Mr. TAYLOR. Mr. Kyros, if I may, the position that we took was, of course, we did not favor amnesty, but if there were going to be an amnesty provision we were asked to provide language, which we have. We worked with the first part of (d) (1) where you started right off with subject to the provisions of paragraph 2 no penalty shall be imposed under section 16 and then-first and third-et cetera, and provided a suggested amnesty if one were to be enacted which would eliminate the major objectives that we had.

That is from reading Mr. Daschbach's testimony and from talking to one of his attorneys, a Mr. Haisley. I have talked to him. Mr. Haisley said they would even prefer to be a little bit narrower than the first part of (d) (1) and confined solely to rebate. The first part of (d) (1) would go a little beyond that. He said if they wanted to confine it that narrowly, of course, that suits us fine because we do not like amnesty at all. That suits us fine and we certainly would defer to their views as the administering agency.

As you know, only section 18(b) (3) uses the word "rebate" but there are parts of section 16, namely the second paragraph particularly, which talks about schemes and devices which also reach rebate.
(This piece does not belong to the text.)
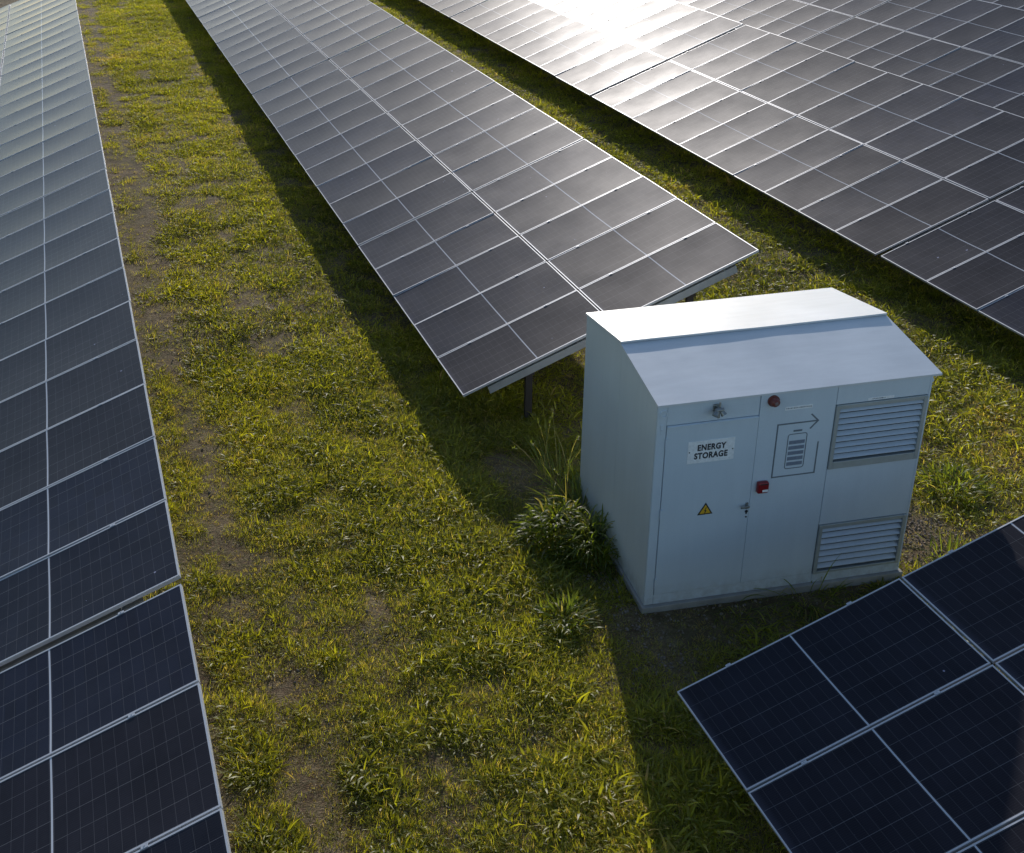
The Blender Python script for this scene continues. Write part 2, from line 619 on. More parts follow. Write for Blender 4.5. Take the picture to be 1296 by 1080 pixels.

The question is just what language do you use and Mr. Haisley I think worked out some that he though might work to reach rebating and yet be sufficiently specific when there is more than one provision that deals with it.

The CHAIRMAN. Would you recommend specific legislative language to the committee?

Mr. TAYLOR. We did. We wrote a letter to Senator Inouye, and I assumed that you people have a report.

Mr. KYROS. You have not sent us the language.

Mr. TAYLOR. I guess it did not come through Management and Budget.

The CHAIRMAN. It does not come through OMB. You can send it. directly to us.

Mr. TAYLOR. We prepared a report on the bill which was to go to Chairman Murphy. Maybe it has not gotten here and part of that report, at least the part that the Criminal Division contributed to, was the language suggested, amnesty language, which was identical to the letter that was sent to Senator Inouye.

So, you should have it or should be getting it. What it consists of is we just took (d) (1). We kept (a) the way it is under (3) (d) (1) and we changed (b) to make it clear that it was disclosures as to the date of passage of the act and to say during the period beginning on the date of enactment and ending 1 year thereafter the person who committed such act has made a good faith disclosure to the Commission, and we brought up this language of actual notice, and we changed it to without knowledge it was a subject of investigation related to any act of such agency of the Federal Government.

Mr. KYROS. What about the conspiracy problem-18 title 3, 1971? Mr. TAYLOR. My answer to that would have been that I don't think it is necessary because we are not going to prosecute for conspiracy to violate the civil penalties.

But, if you wanted to work it in you could just throw in a phrase to make it clear that it is violation of those sections or any conspiracy to violate those sections.